As músicas ganharam arranjos novos, dando-lhes um ar contemporâneo, mas sem perder a originalidade impressa nelas por Milton Nascimento. Tendo em vista haver uma veia jazzística em Milton + Speranza, espera-se a presença de uns standards de “terceiros”. Sendo Milton Nascimento um fã incondicional dos Beatles, foi escolhida A Day In The Life para representar a influência dos Garotos de Liverpool sob o próprio Milton.
E a versão presente neste álbum, surge como daquelas cuja versão supera o arranjo original. O arranjo dá um tom de fluidez, tranquilidade e suavidade na primeira parte da música e na parte em que há a intensificação da tensão é feito com certa suavidade até desemborcar num caos completo. E daí vem aquele temazinho vocal, pra vir um crescendo gradual com as vozes de Esperanza e Milton conduzindo o rumo da música. Bate de imediato o sentimento de renascimento, de superação de um período de trevas.

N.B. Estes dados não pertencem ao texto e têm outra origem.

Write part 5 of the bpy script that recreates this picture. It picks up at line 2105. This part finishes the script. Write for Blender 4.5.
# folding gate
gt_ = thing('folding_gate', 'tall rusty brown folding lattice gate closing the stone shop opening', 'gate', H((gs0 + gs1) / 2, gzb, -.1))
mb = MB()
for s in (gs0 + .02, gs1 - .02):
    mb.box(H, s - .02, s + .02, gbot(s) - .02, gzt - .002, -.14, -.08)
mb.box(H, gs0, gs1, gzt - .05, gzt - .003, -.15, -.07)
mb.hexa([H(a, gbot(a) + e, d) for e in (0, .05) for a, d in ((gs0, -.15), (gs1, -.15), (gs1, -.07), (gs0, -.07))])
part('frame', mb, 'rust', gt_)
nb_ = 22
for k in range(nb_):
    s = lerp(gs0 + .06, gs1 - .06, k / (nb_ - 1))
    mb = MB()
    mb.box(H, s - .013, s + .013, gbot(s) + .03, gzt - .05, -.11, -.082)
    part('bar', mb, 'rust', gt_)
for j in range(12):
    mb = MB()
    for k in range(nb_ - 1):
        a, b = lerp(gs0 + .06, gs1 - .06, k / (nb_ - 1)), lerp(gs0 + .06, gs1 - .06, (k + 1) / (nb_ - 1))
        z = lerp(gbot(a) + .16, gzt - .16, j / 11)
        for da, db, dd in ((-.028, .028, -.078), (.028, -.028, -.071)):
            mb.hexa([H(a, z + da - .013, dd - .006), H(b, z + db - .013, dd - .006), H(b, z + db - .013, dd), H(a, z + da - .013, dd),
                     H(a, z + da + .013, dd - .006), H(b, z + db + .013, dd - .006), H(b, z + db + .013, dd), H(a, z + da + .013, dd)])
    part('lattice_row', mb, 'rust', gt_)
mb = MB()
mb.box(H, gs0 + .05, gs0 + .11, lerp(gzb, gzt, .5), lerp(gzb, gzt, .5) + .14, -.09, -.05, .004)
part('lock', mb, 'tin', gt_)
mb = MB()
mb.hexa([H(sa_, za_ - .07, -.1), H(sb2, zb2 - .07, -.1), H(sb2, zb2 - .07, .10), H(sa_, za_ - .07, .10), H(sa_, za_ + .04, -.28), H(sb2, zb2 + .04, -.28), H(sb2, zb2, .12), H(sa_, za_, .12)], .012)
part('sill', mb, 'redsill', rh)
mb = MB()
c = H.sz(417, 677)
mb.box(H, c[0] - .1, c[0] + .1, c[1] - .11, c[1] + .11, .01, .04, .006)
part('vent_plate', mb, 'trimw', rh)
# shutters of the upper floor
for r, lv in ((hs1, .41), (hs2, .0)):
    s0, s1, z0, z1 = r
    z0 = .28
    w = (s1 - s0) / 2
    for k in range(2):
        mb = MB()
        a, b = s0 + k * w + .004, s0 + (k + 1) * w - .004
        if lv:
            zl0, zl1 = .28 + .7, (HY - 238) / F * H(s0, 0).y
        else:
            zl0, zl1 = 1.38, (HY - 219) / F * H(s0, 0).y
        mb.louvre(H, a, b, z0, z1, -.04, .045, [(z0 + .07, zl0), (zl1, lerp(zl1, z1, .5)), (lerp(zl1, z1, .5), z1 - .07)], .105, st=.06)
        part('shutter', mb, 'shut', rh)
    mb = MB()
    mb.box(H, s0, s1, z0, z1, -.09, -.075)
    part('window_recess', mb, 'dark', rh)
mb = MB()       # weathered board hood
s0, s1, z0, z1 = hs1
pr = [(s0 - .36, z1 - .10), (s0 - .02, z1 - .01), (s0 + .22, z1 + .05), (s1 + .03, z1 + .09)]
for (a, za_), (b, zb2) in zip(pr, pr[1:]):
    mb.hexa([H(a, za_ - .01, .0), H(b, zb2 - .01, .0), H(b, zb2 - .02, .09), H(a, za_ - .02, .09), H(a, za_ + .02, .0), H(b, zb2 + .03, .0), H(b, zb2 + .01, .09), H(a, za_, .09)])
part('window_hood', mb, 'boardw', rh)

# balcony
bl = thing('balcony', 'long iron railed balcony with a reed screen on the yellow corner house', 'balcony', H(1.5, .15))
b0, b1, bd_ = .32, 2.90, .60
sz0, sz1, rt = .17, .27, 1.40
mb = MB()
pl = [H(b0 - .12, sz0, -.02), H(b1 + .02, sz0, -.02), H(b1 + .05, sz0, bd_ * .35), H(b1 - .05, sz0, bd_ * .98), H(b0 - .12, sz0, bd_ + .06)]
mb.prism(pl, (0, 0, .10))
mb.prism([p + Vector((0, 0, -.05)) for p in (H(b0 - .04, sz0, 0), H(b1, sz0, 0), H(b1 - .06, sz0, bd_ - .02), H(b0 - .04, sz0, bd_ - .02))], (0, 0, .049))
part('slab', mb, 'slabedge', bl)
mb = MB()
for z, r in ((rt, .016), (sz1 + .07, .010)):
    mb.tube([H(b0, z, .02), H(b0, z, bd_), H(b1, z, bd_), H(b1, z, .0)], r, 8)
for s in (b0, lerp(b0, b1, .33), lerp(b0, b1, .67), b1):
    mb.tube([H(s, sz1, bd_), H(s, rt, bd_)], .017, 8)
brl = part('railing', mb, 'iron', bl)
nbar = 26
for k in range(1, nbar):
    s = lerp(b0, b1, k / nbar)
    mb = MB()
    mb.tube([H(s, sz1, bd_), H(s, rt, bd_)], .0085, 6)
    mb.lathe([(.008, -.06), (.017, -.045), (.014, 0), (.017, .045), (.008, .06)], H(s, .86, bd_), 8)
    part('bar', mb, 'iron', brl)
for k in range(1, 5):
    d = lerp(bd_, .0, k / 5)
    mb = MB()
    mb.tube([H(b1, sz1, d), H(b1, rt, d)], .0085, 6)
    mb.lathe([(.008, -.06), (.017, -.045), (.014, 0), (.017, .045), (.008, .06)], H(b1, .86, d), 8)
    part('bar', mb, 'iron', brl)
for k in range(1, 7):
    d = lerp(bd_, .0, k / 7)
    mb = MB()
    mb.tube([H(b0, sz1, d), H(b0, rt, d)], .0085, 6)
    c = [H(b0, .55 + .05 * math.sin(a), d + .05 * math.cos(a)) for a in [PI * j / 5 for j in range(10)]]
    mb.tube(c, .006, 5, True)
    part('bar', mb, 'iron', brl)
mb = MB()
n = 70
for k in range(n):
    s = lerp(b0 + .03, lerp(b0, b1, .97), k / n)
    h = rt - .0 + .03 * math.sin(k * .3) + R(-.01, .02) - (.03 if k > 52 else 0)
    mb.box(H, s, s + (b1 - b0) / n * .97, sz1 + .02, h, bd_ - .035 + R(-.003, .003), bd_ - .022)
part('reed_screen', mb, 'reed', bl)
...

Outra música escolhida para fazer parte do hall de faixas inseridas no setlist de releituras é Earth Song do Michael Jackson. Música pouco popular do Rei do Pop, mas que traz uma carga emocional muito grande em si. A voz suave e intensa de Milton imprime ar contemplativo, enquanto a interpretação de Diane Reeves lhe dá uma força explosiva e arrebatadora. Dois extremos que se articulam em transições suaves e harmoniosas.
Esperanza Spalding nos brinda com composições inspiradas na obra de Milton. Wings For The Though Bird e Get It By Now, expressam em contornos vivos a influência melódica e harmônica do artífice mineiro. Podemos constatar o quanto Spalding mergulhou fundo na alma e na música de Milton Nascimento ao ouvi-las.
Milton + Esperança é um álbum resultante do respeito, da admiração, do amor à música. Neste caso, a música s encarna figura de Milton Nascimento. Eperanza Spalding pega na mão de Milton Nascimento, despertando na “Divindade Musical”, como bem o definiu Jack Nicas em artigo do New York Times (aqui), impulso criador, posto em ação mais uma vez.
Somos agraciados com esse registro afável, acalentador e resplandecente. No qual brota as luzes radiantes de mais uma obra magnifica do inigualável Milton Nascimento.